Redeploying LoRa modules

After having ditched Meshtastic, for now at least, I had a fiddle with two of the LoRa modules with a view to repurposing them. And there they are. The first is a LoRa APRS r/o iGate, listening on 439.9125MHz, and the second is a receiver for radiosondes listening around 400MHz.

T-Beam LoRa module set up as a LoRa APRS iGate

Nestled under a 70cm ground plane in the shack is, of course a good way to ensure nothing is ever received unless it is very close! However, it is destined for greater things… although at the end of the day it’s just me fiddling. The LoRa APRS map is at https://lora.ham-radio-op.net/

TTGO device set up as a radiosonde receiver

The radiosonde one stands a better chance of actually receiving something, especially as it is currently connected to the 70cm big wheel antenna in the loft. See https://sondehub.org/

The plan is to connect these two along with the module running TinyGS to a common antenna currently in the loft. They will be connected using a Crosscountry Wireless multicoupler which is due to arrive in a day or so.

More meshtastic

This Meshtastic business seems often very hit and miss. Locally there is an expectation that it will always work and if you can hit one node one day you should always be able to. Or at least that’s what I glean from comments. Of course, just a few mW at 868MHz is not destined for long distance comms, and yet I can get 24 miles provided the path is line of sight. Not bad. But I can’t manage 1.3km to my nearest neighbour who can get out all over the place. There is a hill to consider there, plus many houses, so not surprising really. Oh yes, and there is the small matter of the antenna still being in the loft so it has to punch through wood and concrete, often wet at that, before it gets to air.

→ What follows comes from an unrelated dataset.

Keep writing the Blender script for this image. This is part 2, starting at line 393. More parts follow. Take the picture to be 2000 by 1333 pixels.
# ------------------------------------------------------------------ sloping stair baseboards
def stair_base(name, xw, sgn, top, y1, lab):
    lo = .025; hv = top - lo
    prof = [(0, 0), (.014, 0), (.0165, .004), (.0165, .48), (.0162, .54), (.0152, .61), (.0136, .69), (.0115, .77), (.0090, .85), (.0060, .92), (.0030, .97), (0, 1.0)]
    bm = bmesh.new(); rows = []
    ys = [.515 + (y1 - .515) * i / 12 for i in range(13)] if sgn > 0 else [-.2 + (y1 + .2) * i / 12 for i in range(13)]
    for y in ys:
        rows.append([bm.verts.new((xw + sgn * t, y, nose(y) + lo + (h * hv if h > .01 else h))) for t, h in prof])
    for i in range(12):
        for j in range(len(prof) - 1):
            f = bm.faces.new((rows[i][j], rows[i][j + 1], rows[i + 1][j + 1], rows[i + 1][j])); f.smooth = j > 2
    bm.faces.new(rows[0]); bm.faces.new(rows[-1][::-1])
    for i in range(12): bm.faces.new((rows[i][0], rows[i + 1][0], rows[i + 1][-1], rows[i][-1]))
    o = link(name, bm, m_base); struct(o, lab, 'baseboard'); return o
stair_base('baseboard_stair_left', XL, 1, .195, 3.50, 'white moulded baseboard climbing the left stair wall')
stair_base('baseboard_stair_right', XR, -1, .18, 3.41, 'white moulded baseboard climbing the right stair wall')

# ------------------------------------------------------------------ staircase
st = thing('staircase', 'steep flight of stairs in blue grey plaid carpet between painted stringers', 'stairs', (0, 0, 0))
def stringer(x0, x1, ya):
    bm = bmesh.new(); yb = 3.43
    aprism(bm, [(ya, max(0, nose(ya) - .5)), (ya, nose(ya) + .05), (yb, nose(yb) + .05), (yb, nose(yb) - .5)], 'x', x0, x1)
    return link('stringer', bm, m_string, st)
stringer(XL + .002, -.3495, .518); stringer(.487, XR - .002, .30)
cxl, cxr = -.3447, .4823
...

For now, at least locally traffic is mostly messages asking if one can be heard.

There is a series side of course. Nodes can be placed in advantageous positions, run off battery and solar recharged, and left as area repeaters (or routers in Meshtastic parlance) forming a mesh with other similarly advantageously placed nodes. We have this locally to some extent. It is very easy then to get into a position where you a reach those nodes, just don’t expect it to work from your basement. Used correctly – and that probably means used as originally proposed – it is certainly neat, potentially ubiquitous, even anonymous. I already have a use for it at ‘work’ where I need data comms across 3km with no line of sight and with little or no money available…

For now, we’re all playing and having fun or getting frustrated. The worry is people will give up and lack of coordination will make that worse.

Of course, it’s early days, the software is still being developed, the boards are hard to come by but that will change as stock moves. It’s quite interesting to be in this now, relatively early on and as it develops further.

LoRa, TinyGS and satellites

Another new toy, only small this time. This is a 433MHz LoRa transceiver with TinyGS firmware loaded. More about that below. The device has radios built in – WiFi and BLE built in via an ESP32 chip and LoRa via an SX127x transceiver. It comes pre-loaded with software which I did not investigate as I planned to flash it anyway. It can be powered from a supplied connector or via a micro-USB and has an SMA socket on board.

There is a wealth of info on the web about these devices and some include GPS capabilities.

I got this because I came across the TinyGS project. Quoting directly from their website:

TinyGS is an open network of Ground Stations distributed around the world to receive and operate LoRa satellites, weather probes and other flying objects, using cheap and versatile modules.

This project is based on ESP32 boards and currently it is compatible with sx126x and sx127x LoRa módules but we plan to support more radio módules in the future.

The TinyGS firmware basically does everything. Installation is straightforward provided you have a supported board. The first board I got was a Heltec and sold as V2 but was a V3 when it arrived and would not accept the firmware. The second board worked fine. Instructions are all on GitHub.

One flashed the board sets itself up as a WiFi AP to which you can connect and set basic parameters including access credentials for your own WiFi and credentials for the central MQTT server which aggregates results from every other ground station. Once those are set and it reboots, connects itself, throws up its own web server for status and configuration changes, and gets on with things.

At first I had it connected to the Big Wheel in the loft (hardly big at 70cm) but received nothing at all. Next, I tried the collinear. Again, nothing. So I set the Arrow up for 70cm, mounted it horizontally and about 20 degrees up and pointed south-ish avoiding the house next door and left it all night. Overnight it received 41 packets – success for very little effort.

An example of received data
How that is displayed on the website (list of all stations)

The Arrow was in the way so the board is now connected to the Big Wheel again pending me making an antenna to go outside.

TinyGS is a fascinating project, very easy to get in to for little outlay.

Update: having left the board connected to the collinear it seems to like GaoFen-7 even though at 400.45MHz it is a way off the bottom end of the antenna’s range. Other than that, it has picked up signals from FEES (437.2MHz), Norbi (436.703MHz) and Sapling2 (437.4MHz). 128 confirmed packets as of 12:30 on 27/5/23, not a lot, but some at least.